This morning the Conference Board released October's index of Leading Indicators and there is simply no way to sugar coat the news:
The leading index declined sharply in October as stock prices, building permits, consumer expectations and the index of supplier deliveries made large negative contributions to the index, despite continued positive contributions from real money supply and the interest rate spread. In the past two months, without the very large positive contributions from inflation-adjusted money supply (the largest in seven years), the leading index would have been substantially weaker. Between April and October 2008, the leading index declined 2.4 percent (a -4.7 percent annual rate), falling considerably faster than the 1.2 percent decrease (a -2.3 percent annual rate) over the previous six months. In addition, the weaknesses among the leading indicators have remained widespread in recent months.

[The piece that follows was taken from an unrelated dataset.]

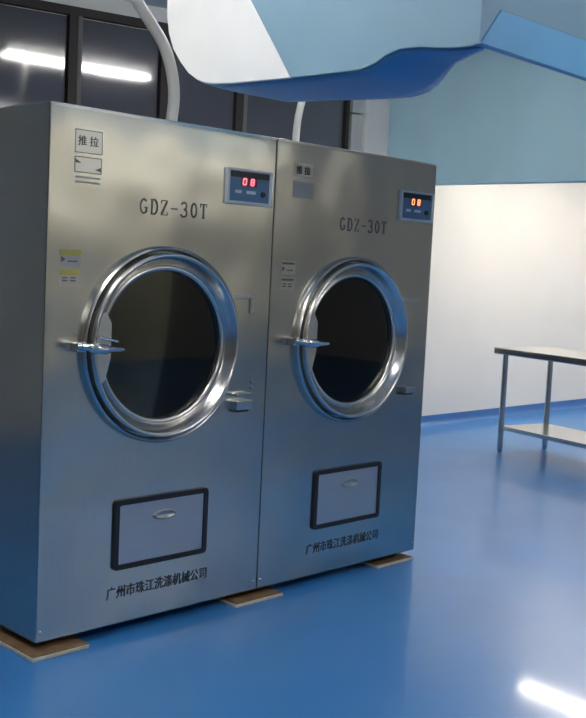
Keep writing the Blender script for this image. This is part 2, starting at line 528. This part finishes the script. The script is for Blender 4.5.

I've been blogging about two possible resolutions of the recession next year: a tepid recovery based on monetary infusions vs. a deflationary spiral. The Conference Board statement goes right to this point: monetary infusions have not been sufficient to overcome the black hole-like gravitational pull of the deflationary vortex.
Simply not good news. As I've written before, most pundits would improve their forecasts by simply parroting the trend of the leading indicators. There is, perhaps, a slight silver lining for savers. If the forecast of the leading indicators is correct, then investment decisions have gotten easier: cash will be king.